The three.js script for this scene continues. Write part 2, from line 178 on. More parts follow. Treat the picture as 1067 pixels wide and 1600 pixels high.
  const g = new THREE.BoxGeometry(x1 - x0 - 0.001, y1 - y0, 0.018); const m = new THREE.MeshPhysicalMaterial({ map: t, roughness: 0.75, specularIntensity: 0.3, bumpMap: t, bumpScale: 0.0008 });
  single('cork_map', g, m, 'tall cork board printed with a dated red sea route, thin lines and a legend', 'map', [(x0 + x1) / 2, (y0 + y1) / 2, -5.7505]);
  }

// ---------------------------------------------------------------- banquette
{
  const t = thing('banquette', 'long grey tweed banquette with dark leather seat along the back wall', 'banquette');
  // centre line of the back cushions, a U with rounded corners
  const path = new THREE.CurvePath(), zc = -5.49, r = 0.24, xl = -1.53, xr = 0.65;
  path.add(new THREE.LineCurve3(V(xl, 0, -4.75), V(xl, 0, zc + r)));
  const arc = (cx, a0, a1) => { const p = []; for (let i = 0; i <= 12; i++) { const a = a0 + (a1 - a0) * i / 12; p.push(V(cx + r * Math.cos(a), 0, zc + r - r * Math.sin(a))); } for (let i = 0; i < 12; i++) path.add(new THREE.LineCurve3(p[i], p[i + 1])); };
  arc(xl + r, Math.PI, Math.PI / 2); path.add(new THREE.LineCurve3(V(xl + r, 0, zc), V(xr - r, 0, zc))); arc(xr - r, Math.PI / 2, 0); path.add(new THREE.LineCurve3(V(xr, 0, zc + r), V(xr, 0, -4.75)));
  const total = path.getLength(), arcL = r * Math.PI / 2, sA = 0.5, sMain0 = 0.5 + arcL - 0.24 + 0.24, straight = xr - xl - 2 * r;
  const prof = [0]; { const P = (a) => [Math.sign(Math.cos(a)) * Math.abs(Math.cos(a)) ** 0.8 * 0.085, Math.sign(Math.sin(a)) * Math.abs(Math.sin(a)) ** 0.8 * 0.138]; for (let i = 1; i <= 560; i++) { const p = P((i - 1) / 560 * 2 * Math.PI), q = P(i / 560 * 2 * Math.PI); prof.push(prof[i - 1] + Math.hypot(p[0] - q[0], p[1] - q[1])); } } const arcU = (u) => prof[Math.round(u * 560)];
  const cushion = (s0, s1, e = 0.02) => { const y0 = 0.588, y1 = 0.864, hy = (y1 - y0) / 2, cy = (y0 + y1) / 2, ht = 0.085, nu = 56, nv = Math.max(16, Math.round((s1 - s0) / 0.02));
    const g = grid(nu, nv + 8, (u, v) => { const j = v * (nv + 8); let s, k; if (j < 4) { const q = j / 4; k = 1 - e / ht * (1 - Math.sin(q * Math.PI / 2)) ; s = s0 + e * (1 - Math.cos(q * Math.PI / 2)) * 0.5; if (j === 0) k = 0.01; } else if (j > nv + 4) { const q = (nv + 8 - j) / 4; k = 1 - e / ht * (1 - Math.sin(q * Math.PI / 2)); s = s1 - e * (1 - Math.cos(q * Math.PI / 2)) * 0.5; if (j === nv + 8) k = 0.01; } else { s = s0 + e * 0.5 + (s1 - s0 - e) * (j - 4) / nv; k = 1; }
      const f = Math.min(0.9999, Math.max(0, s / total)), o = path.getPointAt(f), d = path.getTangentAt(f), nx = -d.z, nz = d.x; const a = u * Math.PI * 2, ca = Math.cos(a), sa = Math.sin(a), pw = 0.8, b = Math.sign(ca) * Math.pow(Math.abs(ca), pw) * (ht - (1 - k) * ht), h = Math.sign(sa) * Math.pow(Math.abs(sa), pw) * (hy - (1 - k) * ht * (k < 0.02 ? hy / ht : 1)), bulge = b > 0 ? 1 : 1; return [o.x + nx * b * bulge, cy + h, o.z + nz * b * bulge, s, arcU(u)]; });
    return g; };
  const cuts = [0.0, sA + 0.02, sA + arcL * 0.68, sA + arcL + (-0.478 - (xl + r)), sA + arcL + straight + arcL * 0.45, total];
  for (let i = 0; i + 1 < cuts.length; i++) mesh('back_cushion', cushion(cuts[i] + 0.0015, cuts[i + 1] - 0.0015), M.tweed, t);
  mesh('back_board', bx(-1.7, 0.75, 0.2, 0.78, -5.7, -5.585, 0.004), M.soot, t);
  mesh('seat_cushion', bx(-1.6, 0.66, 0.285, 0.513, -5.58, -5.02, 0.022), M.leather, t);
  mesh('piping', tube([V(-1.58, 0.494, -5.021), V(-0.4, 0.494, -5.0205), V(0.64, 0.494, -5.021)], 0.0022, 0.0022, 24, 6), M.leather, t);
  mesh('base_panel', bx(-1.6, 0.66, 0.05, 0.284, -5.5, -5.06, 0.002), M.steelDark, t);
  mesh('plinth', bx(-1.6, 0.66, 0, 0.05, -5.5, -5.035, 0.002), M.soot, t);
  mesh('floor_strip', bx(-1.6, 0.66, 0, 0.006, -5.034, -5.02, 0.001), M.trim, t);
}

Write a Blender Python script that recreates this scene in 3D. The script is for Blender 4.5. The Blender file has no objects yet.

WHAT THE TASK REQUIRES:
Repeat the data above exactly.

SOLUTION TO THE PROBLEM:
The three.js script for this scene continues. Write part 2, from line 178 on. More parts follow. Treat the picture as 1067 pixels wide and 1600 pixels high.
  const g = new THREE.BoxGeometry(x1 - x0 - 0.001, y1 - y0, 0.018); const m = new THREE.MeshPhysicalMaterial({ map: t, roughness: 0.75, specularIntensity: 0.3, bumpMap: t, bumpScale: 0.0008 });
  single('cork_map', g, m, 'tall cork board printed with a dated red sea route, thin lines and a legend', 'map', [(x0 + x1) / 2, (y0 + y1) / 2, -5.7505]);
  }

// ---------------------------------------------------------------- banquette
{
  const t = thing('banquette', 'long grey tweed banquette with dark leather seat along the back wall', 'banquette');
  // centre line of the back cushions, a U with rounded corners
  const path = new THREE.CurvePath(), zc = -5.49, r = 0.24, xl = -1.53, xr = 0.65;
  path.add(new THREE.LineCurve3(V(xl, 0, -4.75), V(xl, 0, zc + r)));
  const arc = (cx, a0, a1) => { const p = []; for (let i = 0; i <= 12; i++) { const a = a0 + (a1 - a0) * i / 12; p.push(V(cx + r * Math.cos(a), 0, zc + r - r * Math.sin(a))); } for (let i = 0; i < 12; i++) path.add(new THREE.LineCurve3(p[i], p[i + 1])); };
  arc(xl + r, Math.PI, Math.PI / 2); path.add(new THREE.LineCurve3(V(xl + r, 0, zc), V(xr - r, 0, zc))); arc(xr - r, Math.PI / 2, 0); path.add(new THREE.LineCurve3(V(xr, 0, zc + r), V(xr, 0, -4.75)));
  const total = path.getLength(), arcL = r * Math.PI / 2, sA = 0.5, sMain0 = 0.5 + arcL - 0.24 + 0.24, straight = xr - xl - 2 * r;
  const prof = [0]; { const P = (a) => [Math.sign(Math.cos(a)) * Math.abs(Math.cos(a)) ** 0.8 * 0.085, Math.sign(Math.sin(a)) * Math.abs(Math.sin(a)) ** 0.8 * 0.138]; for (let i = 1; i <= 560; i++) { const p = P((i - 1) / 560 * 2 * Math.PI), q = P(i / 560 * 2 * Math.PI); prof.push(prof[i - 1] + Math.hypot(p[0] - q[0], p[1] - q[1])); } } const arcU = (u) => prof[Math.round(u * 560)];
  const cushion = (s0, s1, e = 0.02) => { const y0 = 0.588, y1 = 0.864, hy = (y1 - y0) / 2, cy = (y0 + y1) / 2, ht = 0.085, nu = 56, nv = Math.max(16, Math.round((s1 - s0) / 0.02));
    const g = grid(nu, nv + 8, (u, v) => { const j = v * (nv + 8); let s, k; if (j < 4) { const q = j / 4; k = 1 - e / ht * (1 - Math.sin(q * Math.PI / 2)) ; s = s0 + e * (1 - Math.cos(q * Math.PI / 2)) * 0.5; if (j === 0) k = 0.01; } else if (j > nv + 4) { const q = (nv + 8 - j) / 4; k = 1 - e / ht * (1 - Math.sin(q * Math.PI / 2)); s = s1 - e * (1 - Math.cos(q * Math.PI / 2)) * 0.5; if (j === nv + 8) k = 0.01; } else { s = s0 + e * 0.5 + (s1 - s0 - e) * (j - 4) / nv; k = 1; }
      const f = Math.min(0.9999, Math.max(0, s / total)), o = path.getPointAt(f), d = path.getTangentAt(f), nx = -d.z, nz = d.x; const a = u * Math.PI * 2, ca = Math.cos(a), sa = Math.sin(a), pw = 0.8, b = Math.sign(ca) * Math.pow(Math.abs(ca), pw) * (ht - (1 - k) * ht), h = Math.sign(sa) * Math.pow(Math.abs(sa), pw) * (hy - (1 - k) * ht * (k < 0.02 ? hy / ht : 1)), bulge = b > 0 ? 1 : 1; return [o.x + nx * b * bulge, cy + h, o.z + nz * b * bulge, s, arcU(u)]; });
    return g; };
  const cuts = [0.0, sA + 0.02, sA + arcL * 0.68, sA + arcL + (-0.478 - (xl + r)), sA + arcL + straight + arcL * 0.45, total];
  for (let i = 0; i + 1 < cuts.length; i++) mesh('back_cushion', cushion(cuts[i] + 0.0015, cuts[i + 1] - 0.0015), M.tweed, t);
  mesh('back_board', bx(-1.7, 0.75, 0.2, 0.78, -5.7, -5.585, 0.004), M.soot, t);
  mesh('seat_cushion', bx(-1.6, 0.66, 0.285, 0.513, -5.58, -5.02, 0.022), M.leather, t);
  mesh('piping', tube([V(-1.58, 0.494, -5.021), V(-0.4, 0.494, -5.0205), V(0.64, 0.494, -5.021)], 0.0022, 0.0022, 24, 6), M.leather, t);
  mesh('base_panel', bx(-1.6, 0.66, 0.05, 0.284, -5.5, -5.06, 0.002), M.steelDark, t);
  mesh('plinth', bx(-1.6, 0.66, 0, 0.05, -5.5, -5.035, 0.002), M.soot, t);
  mesh('floor_strip', bx(-1.6, 0.66, 0, 0.006, -5.034, -5.02, 0.001), M.trim, t);
}

Write a Blender Python script that recreates this scene in 3D. The script is for Blender 4.5. The Blender file has no objects yet.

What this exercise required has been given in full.